TASK GOAL –
Repeat exactly the lines between and including those that contain "cw('partition_wall', 'brown', 580, 612, 8.0, 8.2, 0, 'c');" and "dr = cw('storage_door', 'white', 559, 575, 8.95, 8.99, 0, 1.95);". Output no other line.

SOURCE MATERIAL –
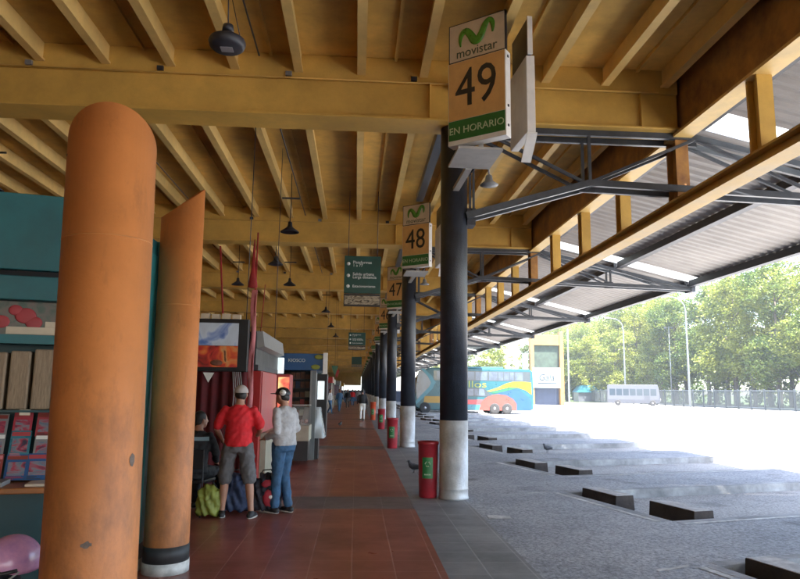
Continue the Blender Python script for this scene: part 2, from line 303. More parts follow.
* * *
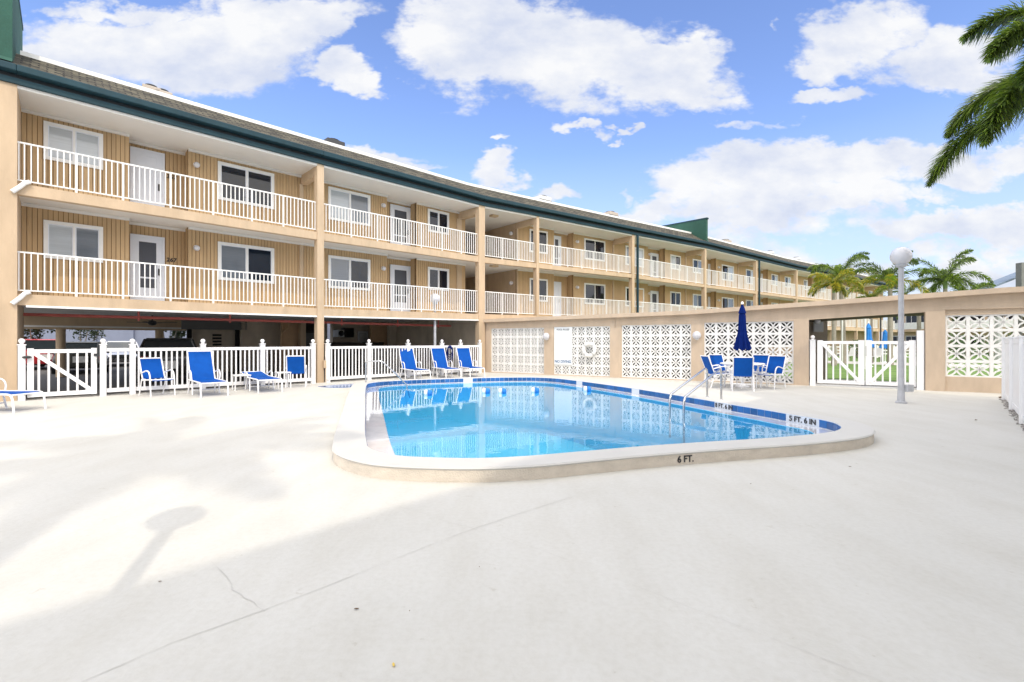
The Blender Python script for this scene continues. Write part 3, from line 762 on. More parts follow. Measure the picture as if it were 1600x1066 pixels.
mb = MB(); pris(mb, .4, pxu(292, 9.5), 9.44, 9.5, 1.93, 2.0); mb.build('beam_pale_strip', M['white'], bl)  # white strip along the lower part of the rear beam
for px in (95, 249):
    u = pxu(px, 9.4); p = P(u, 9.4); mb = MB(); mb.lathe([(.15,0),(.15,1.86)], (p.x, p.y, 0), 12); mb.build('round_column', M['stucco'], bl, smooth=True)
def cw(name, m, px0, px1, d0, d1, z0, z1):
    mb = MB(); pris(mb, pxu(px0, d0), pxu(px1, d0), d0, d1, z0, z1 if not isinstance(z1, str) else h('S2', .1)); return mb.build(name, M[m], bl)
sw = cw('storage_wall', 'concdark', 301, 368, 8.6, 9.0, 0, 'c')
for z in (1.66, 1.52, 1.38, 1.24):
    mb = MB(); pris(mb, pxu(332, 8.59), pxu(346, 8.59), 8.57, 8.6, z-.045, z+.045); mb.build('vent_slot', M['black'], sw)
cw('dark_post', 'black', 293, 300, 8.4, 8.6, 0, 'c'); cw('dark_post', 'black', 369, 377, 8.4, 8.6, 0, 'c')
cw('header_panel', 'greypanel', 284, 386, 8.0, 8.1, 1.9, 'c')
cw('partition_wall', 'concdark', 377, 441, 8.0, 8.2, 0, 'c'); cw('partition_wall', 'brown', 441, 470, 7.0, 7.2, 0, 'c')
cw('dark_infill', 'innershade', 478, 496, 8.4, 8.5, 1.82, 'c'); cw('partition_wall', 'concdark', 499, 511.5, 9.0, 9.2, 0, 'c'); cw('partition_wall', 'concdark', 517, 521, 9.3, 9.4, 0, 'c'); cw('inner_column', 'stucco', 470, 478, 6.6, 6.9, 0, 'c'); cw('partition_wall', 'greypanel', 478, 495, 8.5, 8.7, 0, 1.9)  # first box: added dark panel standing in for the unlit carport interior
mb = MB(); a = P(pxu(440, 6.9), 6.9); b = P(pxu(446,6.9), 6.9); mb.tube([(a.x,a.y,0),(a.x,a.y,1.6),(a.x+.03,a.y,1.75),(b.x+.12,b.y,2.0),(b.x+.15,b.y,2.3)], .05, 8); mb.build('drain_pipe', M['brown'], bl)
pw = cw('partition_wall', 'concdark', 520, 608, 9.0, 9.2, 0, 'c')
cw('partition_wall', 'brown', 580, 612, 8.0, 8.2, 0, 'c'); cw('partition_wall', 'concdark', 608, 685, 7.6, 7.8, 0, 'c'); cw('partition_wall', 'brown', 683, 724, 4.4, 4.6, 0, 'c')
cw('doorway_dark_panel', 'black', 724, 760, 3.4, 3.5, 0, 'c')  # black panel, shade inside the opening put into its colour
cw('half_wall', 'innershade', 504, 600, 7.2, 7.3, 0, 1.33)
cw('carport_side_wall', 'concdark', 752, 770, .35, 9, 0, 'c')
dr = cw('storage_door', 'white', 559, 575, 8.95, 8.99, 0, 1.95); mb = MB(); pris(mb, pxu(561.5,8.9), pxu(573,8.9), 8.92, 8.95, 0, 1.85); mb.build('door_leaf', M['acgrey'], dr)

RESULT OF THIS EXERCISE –
cw('partition_wall', 'brown', 580, 612, 8.0, 8.2, 0, 'c'); cw('partition_wall', 'concdark', 608, 685, 7.6, 7.8, 0, 'c'); cw('partition_wall', 'brown', 683, 724, 4.4, 4.6, 0, 'c')
cw('doorway_dark_panel', 'black', 724, 760, 3.4, 3.5, 0, 'c')  # black panel, shade inside the opening put into its colour
cw('half_wall', 'innershade', 504, 600, 7.2, 7.3, 0, 1.33)
cw('carport_side_wall', 'concdark', 752, 770, .35, 9, 0, 'c')
dr = cw('storage_door', 'white', 559, 575, 8.95, 8.99, 0, 1.95); mb = MB(); pris(mb, pxu(561.5,8.9), pxu(573,8.9), 8.92, 8.95, 0, 1.85); mb.build('door_leaf', M['acgrey'], dr)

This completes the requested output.